IQNA

Kur’an ayetlerine göre insanın temel özelliği

17:33 - September 21, 2022
Haber kodu: 3477546
İnsan, İslâm için kâinatta en değerli varlıktır. Düşünen her insanı hayrete bırakmaya yeterli, kudret kalemiyle yazılmış bir varlıktır insan. Kâinata sığmayan ilahi terennümü, iman ve aşkında yaşatabilecek bir gönle sahip varlıktır insan.

İnsanı diğer canlılardan ayıran özelliği tefekkür ve öğrenebilme yeteneğidir. El Rahman suresi 1-4. ayetleri: “Kur’an’ı rahmân öğretti.  İnsanı O yarattı. Ona anlama ve anlatmayı öğretti.”

Sureye Cenâb-ı Allah’ın rahmetinin enginliğini, kulluk görevini yapsın yapmasın bütün kullarına nimet vermesini ifade eden Rahmân ismiyle ve O’nun Kur’an’ı öğretmesiyle başlanmakta, böylece dinin irade sahibi varlıklar için nimetlerin en büyüğü olduğuna, din konusunda insanlığa bahşettikleri arasında da Kur’an’ın zirvede bulunduğuna dikkat çekilmektedir. 

İnsanı da yaratanın Allah olduğu belirtilip ona verilen özelliklerin en önemlisinin, duygu ve düşüncelerini açıklayabilme, konuşma ve anlatma yetisi olduğuna işaret edilmektedir. Anlamak, anlatabilmenin ön şartı olduğuna göre burada altı çizilen nimetin idrak ve ifade yetisi olduğu söylenebilir. Böylece bu âyetlerde insanı insan yapan akıl nimeti ve muhâkeme gücünün pratiğe yansıyan yüzü ön plana çıkarılmaktadır. İnsanın, her şeyden önce Allah’a olan kulluğunu idrak ve ifade etmesi, başka insanlarla ilişkilerinde hak ve vecîbelerini kavrayıp bunların gereğini yerine getirmesi, kısaca akıl nimetinin semere verebilmesi hep anlama ve anlatma yetisine bağlıdır; dolayısıyla kültür ve medeniyetleri oluşturan temel faktör de budur.
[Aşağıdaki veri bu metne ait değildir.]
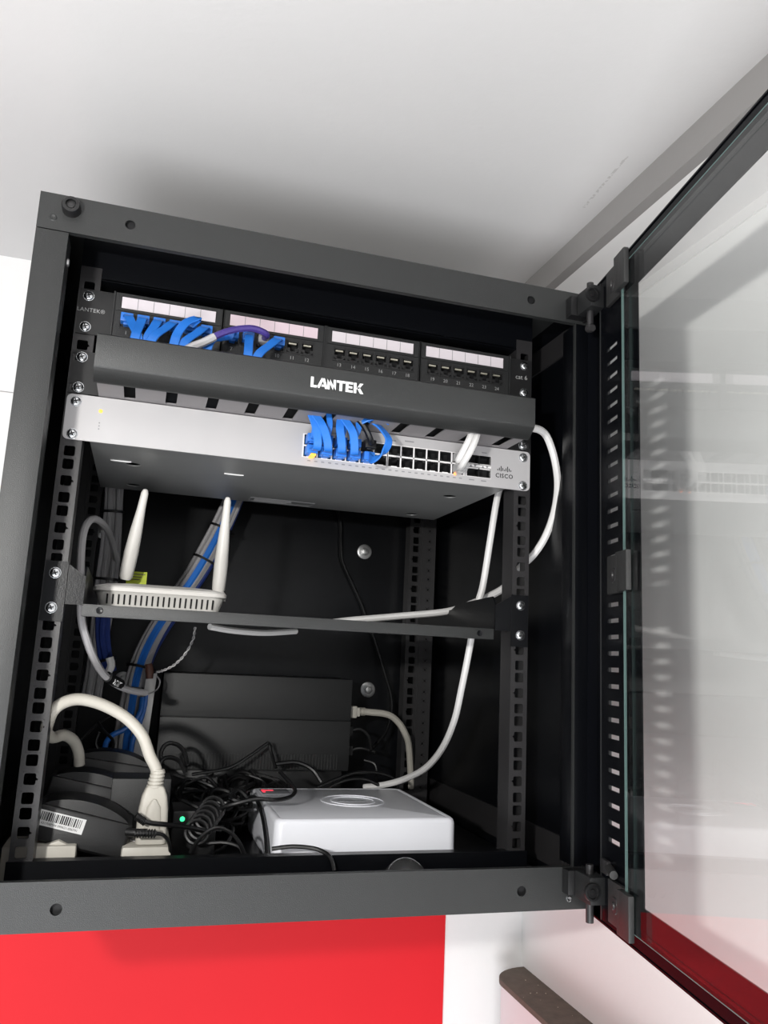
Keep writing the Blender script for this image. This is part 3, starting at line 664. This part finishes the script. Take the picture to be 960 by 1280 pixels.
# ---------------------------------------------------------------- shelf
t = Thing('rack_shelf', (0, 0, -162), 'black steel rack shelf carrying the white router', 'shelf')
b = MB(); b.prism([(0, -161.8), (0, -150.8), (1.4, -150.8), (1.4, -160.4), (12, -160.4), (12, -161.8)], -206.5, 203, 'yzx')
t.part('front_lip', b, M['powder'], bev=.3)
t.part('tray', MB().box(-206, 203.5, 1.6, 250, -152.4, -151.2), M['inner'])
for s in (-1, 1):
    x0 = 206*s if s < 0 else 204
    xa, xb = sorted((x0, x0+1.6*s)); 
    b = MB(); hs = [(150+9*k, -141+5*j*0, 2.6, 2.0, None) for k in range(4) for j in range(1)]
    b.prism([(0, -152), (0, -126), (8, -116), (108, -119), (127, -125), (250, -126), (250, -152)], xa, xb, 'yzx')
    xe0, xe1 = sorted((x0, 241.5*s)); b.box(xe0, xe1, -1.6, 0, -167.5, -117.5) if 0 else None
    xe0, xe1 = sorted((222*s, 241.5*s)); b.box(xe0, xe1, -1.7, -.1, -168, -113.5)
    q_ = MB(); q_.prism([(s*222.5, -152), (s*abs(x0), -152), (s*abs(x0), -126), (s*222.5, -115)], -.4, 1.2, 'xzy')
    br = t.part('side_bracket', b, M['inner']); t.part('bracket_bend', q_, M['inner'], parent=br)
    for z in (-124.5, -156): t.inst('screw', SCREW, (232.6*s, -1.6, z))
for x in (-191, 187):
    b = MB(); b.lathe((x, 0, -156), (0, -1, 0), [(3.2, 0), (2.8, .5), (1.4, .1), (0, 0)], 14); t.part('rivet', b, M['inner'])

# ---------------------------------------------------------------- router
RX0, RX1, RY0, RY1 = -203, -70, 60, 158
t = Thing('wifi_router', (-136, 108, -151), 'white wireless router with two tilted antennas on the left of the shelf', 'router')
def slab(x0, x1, y0, y1, r, z): return [(x0+x1)/2, (y0+y1)/2, (x1-x0)/2, (y1-y0)/2, r, z]
def stack(levels, n=5):
    b = MB(); b.rings([[(cx+x, cy+y, z) for x, y in rrect(hx, hy, min(r, hx, hy), n)] for cx, cy, hx, hy, r, z in levels]); return b
cx, cy, hx, hy = (RX0+RX1)/2, (RY0+RY1)/2, (RX1-RX0)/2, (RY1-RY0)/2
b = stack([(cx, cy, hx-9, hy-7, 10, -149), (cx, cy, hx-7, hy-6, 11, -147.5), (cx, cy, hx-3, hy-1.5, 14, -134.5), (cx, cy, hx, hy, 16, -133), (cx, cy, hx, hy, 16, -129.5), (cx, cy, hx-2, hy-2, 15, -127.6), (cx, cy+2, hx-12, hy-12, 14, -124.5), (cx, cy+4, hx-30, hy-26, 12, -122.6)])
t.part('body', b, M['router'], sharp=28)
b = MB()
for k in range(20):
    x = cx-hx*.78+k*hx*1.56/19; y0 = RY0+5.6
    b.prism([(y0-.6, -146), (y0+2.5, -146), (y0-1.2, -136.2), (y0-4.4, -136.2)], x-.8, x+.8, 'yzx')
t.part('vent_slots', b, M['dark'])
for x in (-182, -92):
    for y in (80, 140):
        b = MB(); b.cyl((x, y, -151.2), (x, y, -148), 5, 5.5, 12); t.part('foot', b, M['black'])
for (bx, by, bz), (tx, ty, tz) in (([(-174.5, 140, -112.9)][0], [(-162.8, 120, -16.6)][0]), ([(-73.4, 140, -119.9)][0], [(-72.4, 128, -14.8)][0])):
    o = Vector((bx, by, bz)); d = Vector((tx, ty, tz))-o; L = d.length
    b = MB(); b.lathe(tuple(o-d*.02), tuple(d), [(5.5, 0), (7.2, 3), (7.6, 12), (7.8, L*.3), (6.6, L*.55), (4.6, L*.8), (4.0, L*.98), (2.5, L*1.02), (0, L*1.03)], 16)
    an = t.part('antenna', b, M['router'])
    b = MB(); b.lathe((bx, by-1, -132), (0, 0, 1), [(9, 0), (8.4, 8), (6, 11), (0, 12)], 16); t.part('antenna_hinge', b, M['router'], parent=an)
b = MB()
for px, py in ((235, 731), (250, 733)):
    p = [(-108.4, 118, -117.7), (-95.5, 118, -118.5)][0 if px == 235 else 1]; b.lathe((p[0], p[1], -124.4), (0, 0, 1), [(3.4, 0), (3, .7), (0, .8)], 12)
t.part('button', b, M['dark'])
q = [(-174.3, 150, -116.5), (-152.2, 150, -114.9), (-153.3, 150, -104.2), (-175.4, 150, -105.9)]
b = MB(); b.box(q[0][0], q[1][0], 165, 166, -133, q[2][2]+1); b.cur = 1
for k in range(3): b.box(q[0][0]+2, q[1][0]-2-3*k, 164.7, 165.1, q[2][2]-2.4-3*k, q[2][2]-1.4-3*k)
Thing('yellow_tag', (-165, 165, -133), 'yellow-green label tag standing behind the router between its antennas', 'label', mb=b, mats=[M['lime'], M['dust']])

# ---------------------------------------------------------------- black power unit at the back
t = Thing('power_unit', (6, 340, -398), 'large charcoal power backup unit standing against the back panel', 'power unit')
b = MB(); b.box(-119, 131, 300, 386, -271.6, -217.2); b.box(-119, 131, 299.2, 386, -337, -272.4); b.box(-117, 129, 302, 385, -273, -271)
t.part('case', b, M['greyblack'], bev=1.4)
b = MB()
for k in range(52): x = -96+k*4.1; b.box(x, x+1.9, 298.2, 300, -335, -316.5)
r = t.part('vent_ribs', b, M['greyblack']); r['kind'] = 'stuff'
t.part('base', MB().box(-112, 124, 308, 382, -398, -337), M['black'], bev=1)
# cream plug at its side and cord
t = Thing('cream_power_plug', (140, 330, -260), 'cream power plug and cord at the right side of the power unit', 'plug')
p = [(140.3, 318, -261), (155.2, 318, -260.6), (166.7, 318, -259.2), (173.7, 318, -260.1)]
b = MB(); b.box(130, 142, 309, 327, p[1][2]-8, p[1][2]+8); b.box(141, 147, 311, 325, p[1][2]-6, p[1][2]+6); t.part('plug', b, M['cream'], bev=1.6)
b = MB()
for k in range(4): b.lathe((147+k*2.2, 318, p[1][2]+.5), (1, 0, 0), [(5.6, 0), (5.6, 1.3), (4.4, 1.4), (4.4, 2.2)], 12)
t.part('strain_relief', b, M['cream'])
b = MB(); b.tube([(154, 318, p[1][2]+.5)]+[(187.8, 318, -263), (205.4, 320, -273.6), (217.4, 322, -289.9), (225.5, 330, -305.8), (234.4, 345, -338.3), (239.2, 352, -366.7)], 4.6, 9, 6); t.part('cord', b, M['cream'])
b = MB(); b.box(130, 138, 312, 326, -292, -280); b.box(130, 139, 312, 326, -318, -306); b.tube([(138, 318, -286), (150, 316, -284), (160, 312, -292), (162, 300, -310)], 2.2); b.tube([(138, 318, -312), (152, 314, -309), (168, 300, -312)], 2.2)
Thing('black_side_plugs', (135, 318, -318), 'two small black plugs low on the right side of the power unit', 'plug', mb=b, mats=[M['black']])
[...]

Bazları mantık ilmi ve diğer ilimlerde insanı düşünme yeteneğine sahip bir hayvan olarak tanımlamaktadır. Ancak Rahman Suresi, insanların ancak Kur’an’ı öğrendikleri zaman yaratıldıklarını belirtmektedir. Buna göre insanı bu iki bakış açısının birleşimiyle tanımlamak istersek, onların Kur’an düşüncesine sahip hayvanlar olduğunu söyleyebiliriz. İnsanlar Kur’an’ı öğrendikten ve öğretilerini kendi içlerinde büyüttükten sonra, sözlerindeki belirsizlikleri giderebilecek ve mesajlarını net bir şekilde iletebileceklerdir.

İnsan Kur’an ile donanırsa, kendini ve evreni anlaması değişecek ve konuşmaları başkalarının anlayabileceği şekilde netleşecektir. Kur’an buna ‘Beyan ‘ demektedir.

İnsan Kur’ana müracaat ettiğinde, derûni ihtiyaçlarının farklı boyutlarını tanır. Aslında insanın ihtiyaçlarını tanımasının iki yolu vardır. İlki insanın kendisinin bulduğu veya toplumun ya da çevrenin ona aşıladığı şeylere dayanır. İkinci ve en iyi yol, insanın kendi derûni kitabına ve varlık kitabına, yani Kur’an’a başvurmasıdır:  “Andolsun, size öyle bir kitap indirdik ki sizin bütün şeref ve şanınız ondadır. Hâlâ aklınızı kullanmayacak mısınız? (Enbiyâ : 10) Kur’an, biz insanların adının geçtiği bir kitaptır bu nedenle, bu kitaptan yola çıkarak ihtiyaçlarımızı anlayabilir ve bir sonraki adımda bunları gidermeye çalışabiliriz.